* _REQUIREMENTS_: Your task is to retype each line of the data below exactly.

* _GIVEN INFORMATION_:

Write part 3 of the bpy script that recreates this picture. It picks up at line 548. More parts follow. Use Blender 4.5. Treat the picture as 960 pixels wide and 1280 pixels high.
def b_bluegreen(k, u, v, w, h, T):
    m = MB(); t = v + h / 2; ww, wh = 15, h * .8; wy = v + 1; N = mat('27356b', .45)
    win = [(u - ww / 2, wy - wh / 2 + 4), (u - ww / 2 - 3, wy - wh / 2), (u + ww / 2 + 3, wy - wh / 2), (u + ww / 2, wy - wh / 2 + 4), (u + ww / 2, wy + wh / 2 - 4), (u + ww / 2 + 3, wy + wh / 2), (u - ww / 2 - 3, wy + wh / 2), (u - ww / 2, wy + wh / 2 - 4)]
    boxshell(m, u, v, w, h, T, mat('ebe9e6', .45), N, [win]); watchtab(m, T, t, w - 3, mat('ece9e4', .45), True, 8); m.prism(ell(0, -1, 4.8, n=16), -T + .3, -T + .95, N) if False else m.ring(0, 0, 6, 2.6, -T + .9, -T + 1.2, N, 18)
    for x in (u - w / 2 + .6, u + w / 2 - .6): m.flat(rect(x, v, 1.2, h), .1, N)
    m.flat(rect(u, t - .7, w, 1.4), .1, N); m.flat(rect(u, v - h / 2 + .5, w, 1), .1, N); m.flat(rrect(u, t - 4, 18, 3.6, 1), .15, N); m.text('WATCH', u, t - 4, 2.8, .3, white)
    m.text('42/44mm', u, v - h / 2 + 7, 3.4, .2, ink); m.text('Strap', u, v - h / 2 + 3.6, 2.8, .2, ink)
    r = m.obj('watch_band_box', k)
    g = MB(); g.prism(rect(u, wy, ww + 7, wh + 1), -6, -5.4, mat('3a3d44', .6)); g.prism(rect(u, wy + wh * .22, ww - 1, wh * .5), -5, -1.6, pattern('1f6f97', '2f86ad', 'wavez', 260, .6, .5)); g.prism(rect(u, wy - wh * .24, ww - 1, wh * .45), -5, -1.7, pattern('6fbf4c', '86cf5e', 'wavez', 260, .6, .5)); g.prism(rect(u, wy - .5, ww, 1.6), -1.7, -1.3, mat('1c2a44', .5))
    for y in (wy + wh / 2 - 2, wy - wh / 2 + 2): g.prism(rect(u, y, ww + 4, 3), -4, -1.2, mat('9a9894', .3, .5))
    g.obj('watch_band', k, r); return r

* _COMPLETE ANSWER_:
Write part 3 of the bpy script that recreates this picture. It picks up at line 548. More parts follow. Use Blender 4.5. Treat the picture as 960 pixels wide and 1280 pixels high.
def b_bluegreen(k, u, v, w, h, T):
    m = MB(); t = v + h / 2; ww, wh = 15, h * .8; wy = v + 1; N = mat('27356b', .45)
    win = [(u - ww / 2, wy - wh / 2 + 4), (u - ww / 2 - 3, wy - wh / 2), (u + ww / 2 + 3, wy - wh / 2), (u + ww / 2, wy - wh / 2 + 4), (u + ww / 2, wy + wh / 2 - 4), (u + ww / 2 + 3, wy + wh / 2), (u - ww / 2 - 3, wy + wh / 2), (u - ww / 2, wy + wh / 2 - 4)]
    boxshell(m, u, v, w, h, T, mat('ebe9e6', .45), N, [win]); watchtab(m, T, t, w - 3, mat('ece9e4', .45), True, 8); m.prism(ell(0, -1, 4.8, n=16), -T + .3, -T + .95, N) if False else m.ring(0, 0, 6, 2.6, -T + .9, -T + 1.2, N, 18)
    for x in (u - w / 2 + .6, u + w / 2 - .6): m.flat(rect(x, v, 1.2, h), .1, N)
    m.flat(rect(u, t - .7, w, 1.4), .1, N); m.flat(rect(u, v - h / 2 + .5, w, 1), .1, N); m.flat(rrect(u, t - 4, 18, 3.6, 1), .15, N); m.text('WATCH', u, t - 4, 2.8, .3, white)
    m.text('42/44mm', u, v - h / 2 + 7, 3.4, .2, ink); m.text('Strap', u, v - h / 2 + 3.6, 2.8, .2, ink)
    r = m.obj('watch_band_box', k)
    g = MB(); g.prism(rect(u, wy, ww + 7, wh + 1), -6, -5.4, mat('3a3d44', .6)); g.prism(rect(u, wy + wh * .22, ww - 1, wh * .5), -5, -1.6, pattern('1f6f97', '2f86ad', 'wavez', 260, .6, .5)); g.prism(rect(u, wy - wh * .24, ww - 1, wh * .45), -5, -1.7, pattern('6fbf4c', '86cf5e', 'wavez', 260, .6, .5)); g.prism(rect(u, wy - .5, ww, 1.6), -1.7, -1.3, mat('1c2a44', .5))
    for y in (wy + wh / 2 - 2, wy - wh / 2 + 2): g.prism(rect(u, y, ww + 4, 3), -4, -1.2, mat('9a9894', .3, .5))
    g.obj('watch_band', k, r); return r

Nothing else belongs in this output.